And that presumes they use HDDs and make a new copy once a year (keeping a few years as redundant backups and "working" masters)... Although I normally consider tape drives a waste of time and money, in this situation, they seem even more ideal than HDDs. The "handful of PCs" cost goes up, but the cost-per-copy drops drastically.
Even if you replace "minumum-wage drive jockey" with "qualified IT professional or three", I can't see how you'd get anywhere near $12k per year.

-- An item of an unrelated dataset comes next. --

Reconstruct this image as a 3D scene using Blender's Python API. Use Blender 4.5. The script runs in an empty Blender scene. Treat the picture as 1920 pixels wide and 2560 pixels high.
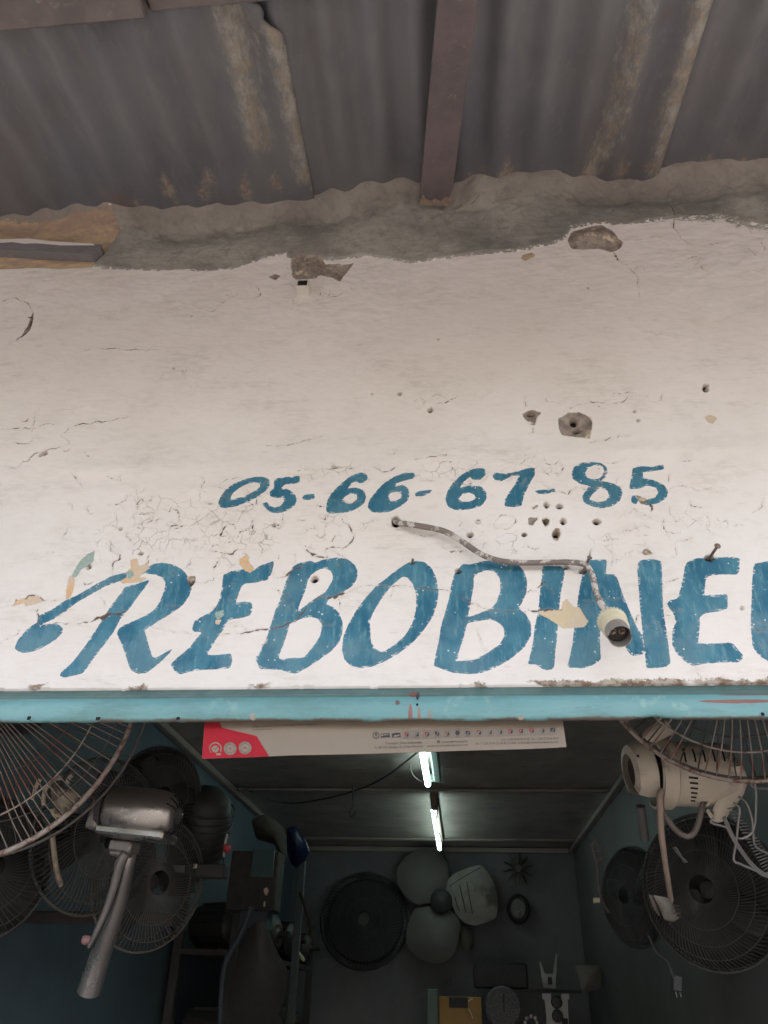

Even if it did cost a quarter million a year that's still a fraction of the salary the so called "talent" makes for the big movies, there is plenty of money in the movie industry to pay for a datacenter for long term storage of the film.
Maybe the movie industry should hire some people from Google to help them design a large scale redundant storage facility, Google seems to have the entire web cached, adding movies - even at a few TB each - shouldn't be a problem for them.
Television shows aren't much better. I have a friend who does TV editing - a major complaint he has is that there is dozens of hours of footage for hour long TV shows now - movies are worse. Major motion pictures can have over 200+ hours of footage for a 2 hour movie. Here a few cites I could find with a quick google on "feet of film" (the industry standard):
Titanic - 1.3 million feet of film (about 240 hours of footage) - http://www.northern.edu/wild/th100/flmprod.htm/
Dukes of Hazzard - 620,000 feet of film (120 hours of footage) - http://www.avid.com/profiles/080805_dukes_filmcomposer.asp?featureID=910&marketID=/
Knocked up - over 1 million feet of film (180 hours of footage) - http://www.orange.co.uk/entertainment/film/19332.htm?linkfrom=%3C!--linkfromvariable--%3E&link=link_1&article=filminterviewknockedupsethrogenpart1/
I think that you could probably safely compress all of the "extra" footage that you don't know whether it is worth keeping or not. Maybe hundreds of hours of the crew talking to one another while re-doing scenes will be interesting to someone down the line, but probably not. And I doubt that they will need the original quality to be intact in any event.
:)
Note that in the days of real film, you wouldn't have that extra footage at all, since film is expensive and they couldn't afford to just keep the cameras rolling.
By my rough estimate, 700 hours of extra footage would compress nicely in 1080i to about 10 GB/hour (going way overboard - blueray quality), giving you 7 TB. I can't believe that there would be 700 hours of stuff worth keeping... I mean, Christopher Guest is pretty famous for letting the camera roll, and his stuff usually comes in at about 80 hours. So you could back up every single shred of a Christopher Guest movie at blueray quality in less than 1 TB. Then you could preserve a "raw" version of the final cut of 2 hours in another 2 TB (even the bleeding-edge "4K" format only uses about 220 Mbps). So you could store an entire Christopher guest movie plus - what the hell - another TB of audio, data, and photos, and still come in under 4 TB. 10 years from now, that amount of data will be so infinitesimal that people will be laughing about there being any debate at all. Hell, in '93 a hallmate of mine bought a 1GB drive for $1000. You can now fit that in your pocket for $10. 1TB would cost you about $500, and I suppose that it is possible that in 15 years, you'll be able to get that for $10 and fit it in your pocket. So then you'd be able to store a raw Christopher Guest movie in your pocket for $20
But you are probably right, they probably think that they should keep every scrap of digital data completely uncompressed. They'll have to get over that or accept that they are keeping more raw data than they were in the past, and thus will have to pay more. In some cases (George Lucas, for example), it is patently obvious that they should keep every last scrap of digital output that he has. George has made more money remastering Star Wars than most producers will make in their entire career. Keeping the computer file that stores Jar-Jar Binks is similar to keeping the giant model of the UFO from "Close Encounters of the Third Kind".